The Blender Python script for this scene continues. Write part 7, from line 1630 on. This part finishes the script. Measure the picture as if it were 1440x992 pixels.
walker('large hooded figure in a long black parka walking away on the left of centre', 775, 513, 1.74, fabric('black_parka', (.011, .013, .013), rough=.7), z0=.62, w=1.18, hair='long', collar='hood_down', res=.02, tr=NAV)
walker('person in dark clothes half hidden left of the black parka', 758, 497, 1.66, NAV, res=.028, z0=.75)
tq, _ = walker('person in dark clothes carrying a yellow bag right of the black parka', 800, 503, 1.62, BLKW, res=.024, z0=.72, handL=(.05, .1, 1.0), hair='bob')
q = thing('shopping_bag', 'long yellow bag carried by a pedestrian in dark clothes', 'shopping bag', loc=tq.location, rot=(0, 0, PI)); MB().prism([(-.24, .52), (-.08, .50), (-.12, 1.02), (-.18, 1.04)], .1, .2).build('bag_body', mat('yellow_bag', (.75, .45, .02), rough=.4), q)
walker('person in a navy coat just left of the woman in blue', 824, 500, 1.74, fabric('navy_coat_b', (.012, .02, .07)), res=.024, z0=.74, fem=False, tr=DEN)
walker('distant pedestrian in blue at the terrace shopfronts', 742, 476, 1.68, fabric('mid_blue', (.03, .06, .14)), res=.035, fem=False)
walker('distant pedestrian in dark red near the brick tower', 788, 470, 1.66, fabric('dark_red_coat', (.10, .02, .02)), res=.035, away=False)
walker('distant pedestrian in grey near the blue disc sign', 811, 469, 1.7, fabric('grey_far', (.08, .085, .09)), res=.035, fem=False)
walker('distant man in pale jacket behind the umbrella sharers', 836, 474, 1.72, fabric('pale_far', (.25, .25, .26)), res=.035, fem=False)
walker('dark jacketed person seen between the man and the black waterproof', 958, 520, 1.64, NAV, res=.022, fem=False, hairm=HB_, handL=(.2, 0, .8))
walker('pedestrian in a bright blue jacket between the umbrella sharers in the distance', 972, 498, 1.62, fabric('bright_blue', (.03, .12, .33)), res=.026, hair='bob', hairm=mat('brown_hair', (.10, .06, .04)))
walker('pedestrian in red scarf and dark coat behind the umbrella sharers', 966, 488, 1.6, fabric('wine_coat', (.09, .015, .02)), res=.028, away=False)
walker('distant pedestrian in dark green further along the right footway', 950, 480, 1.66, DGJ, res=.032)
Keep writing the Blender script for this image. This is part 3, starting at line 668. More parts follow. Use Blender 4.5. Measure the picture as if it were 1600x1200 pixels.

:: WRITTEN INSTRUCTION ::
Transcribe every entry exactly, omitting nothing.

:: EXERCISE RESPONSE ::
The Blender Python script for this scene continues. Write part 7, from line 1630 on. This part finishes the script. Measure the picture as if it were 1440x992 pixels.
walker('large hooded figure in a long black parka walking away on the left of centre', 775, 513, 1.74, fabric('black_parka', (.011, .013, .013), rough=.7), z0=.62, w=1.18, hair='long', collar='hood_down', res=.02, tr=NAV)
walker('person in dark clothes half hidden left of the black parka', 758, 497, 1.66, NAV, res=.028, z0=.75)
tq, _ = walker('person in dark clothes carrying a yellow bag right of the black parka', 800, 503, 1.62, BLKW, res=.024, z0=.72, handL=(.05, .1, 1.0), hair='bob')
q = thing('shopping_bag', 'long yellow bag carried by a pedestrian in dark clothes', 'shopping bag', loc=tq.location, rot=(0, 0, PI)); MB().prism([(-.24, .52), (-.08, .50), (-.12, 1.02), (-.18, 1.04)], .1, .2).build('bag_body', mat('yellow_bag', (.75, .45, .02), rough=.4), q)
walker('person in a navy coat just left of the woman in blue', 824, 500, 1.74, fabric('navy_coat_b', (.012, .02, .07)), res=.024, z0=.74, fem=False, tr=DEN)
walker('distant pedestrian in blue at the terrace shopfronts', 742, 476, 1.68, fabric('mid_blue', (.03, .06, .14)), res=.035, fem=False)
walker('distant pedestrian in dark red near the brick tower', 788, 470, 1.66, fabric('dark_red_coat', (.10, .02, .02)), res=.035, away=False)
walker('distant pedestrian in grey near the blue disc sign', 811, 469, 1.7, fabric('grey_far', (.08, .085, .09)), res=.035, fem=False)
walker('distant man in pale jacket behind the umbrella sharers', 836, 474, 1.72, fabric('pale_far', (.25, .25, .26)), res=.035, fem=False)
walker('dark jacketed person seen between the man and the black waterproof', 958, 520, 1.64, NAV, res=.022, fem=False, hairm=HB_, handL=(.2, 0, .8))
walker('pedestrian in a bright blue jacket between the umbrella sharers in the distance', 972, 498, 1.62, fabric('bright_blue', (.03, .12, .33)), res=.026, hair='bob', hairm=mat('brown_hair', (.10, .06, .04)))
walker('pedestrian in red scarf and dark coat behind the umbrella sharers', 966, 488, 1.6, fabric('wine_coat', (.09, .015, .02)), res=.028, away=False)
walker('distant pedestrian in dark green further along the right footway', 950, 480, 1.66, DGJ, res=.032)
Keep writing the Blender script for this image. This is part 3, starting at line 668. More parts follow. Use Blender 4.5. Measure the picture as if it were 1600x1200 pixels.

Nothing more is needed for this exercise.